President Cyril Ramaphosa has pledged R156bn for water and sanitation infrastructure and announced a National Water Crisis Committee to coordinate the response.

Image: File/ Timothy Bernard/ Independent Newspapers

He said water challenges affect large cities such as Johannesburg, smaller towns including Knysna and rural areas such as Giyani.

He said he has directed the minister of water and sanitation Pemmy Majodina, her deputy and the minister of cooperative governance and traditional affairs Velenkosini Hlabisa to engage directly with communities to explain government plans to address shortages.

According to Ramaphosa, damaged pipes are being repaired and reservoirs are filling, but the root causes remain years of poor planning, inadequate maintenance and systemic municipal failures.

The government has committed more than R156bn in public funding for water and sanitation infrastructure over the next three years, including projects such as the Lesotho Highlands Water Project and the Ntabelanga Dam, part of the Mzimvubu Water Project in the Eastern Cape.

Ramaphosa said the National Water Resource Infrastructure Agency is in its final stages of establishment to manage the country’s water systems more effectively and mobilise funding.

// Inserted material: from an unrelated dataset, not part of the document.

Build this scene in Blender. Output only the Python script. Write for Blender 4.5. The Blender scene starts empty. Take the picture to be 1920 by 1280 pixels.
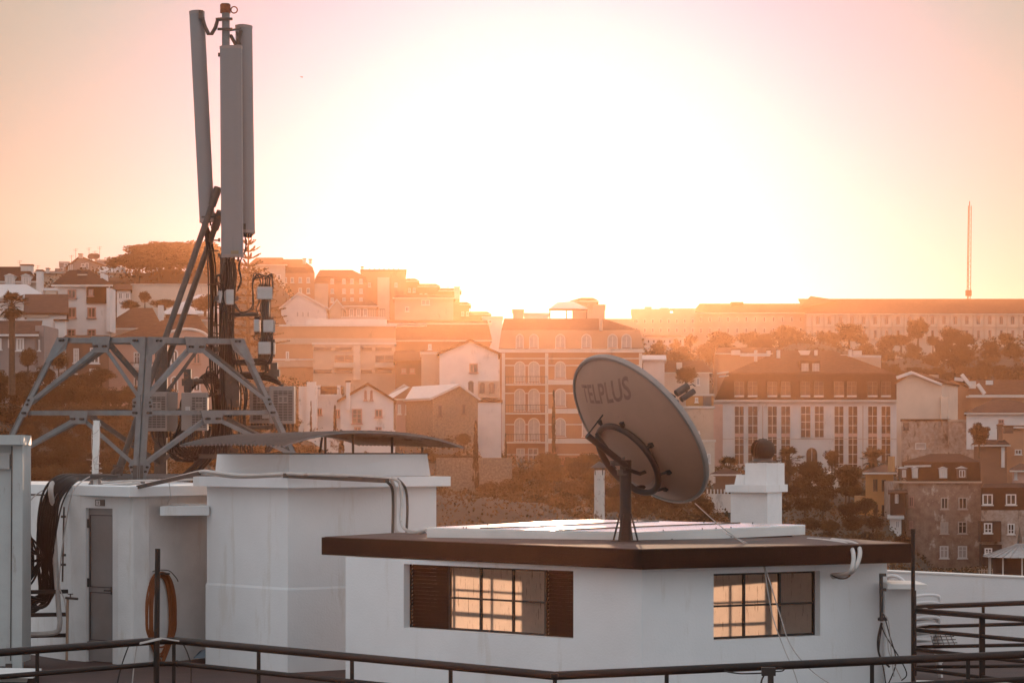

“To address the challenges effectively, we will not hesitate to use the powers enshrined in the constitution and in the Water Services Act to intervene in municipalities where necessary. We will hold to account those who neglect their responsibility to supply water to our people,” he said.

The government has already laid criminal charges against 56 municipalities that have failed to meet their obligations. We will now move to lay charges against municipal managers in their personal capacity for violating the National Water Act.”

He said the real challenge is not water availability but ensuring water reaches people’s taps.

The Water Services Amendment Bill will hold water service providers accountable and allow the withdrawal of licences from those who fail to deliver, he said.

“If a municipality is not willing or able to provide a service to its residents, it must be done by another structure that can.”

To tackle the immediate crisis, Ramaphosa announced the formation of the National Water Crisis Committee to coordinate national efforts, deploy technical experts and direct resources to municipalities facing water challenges.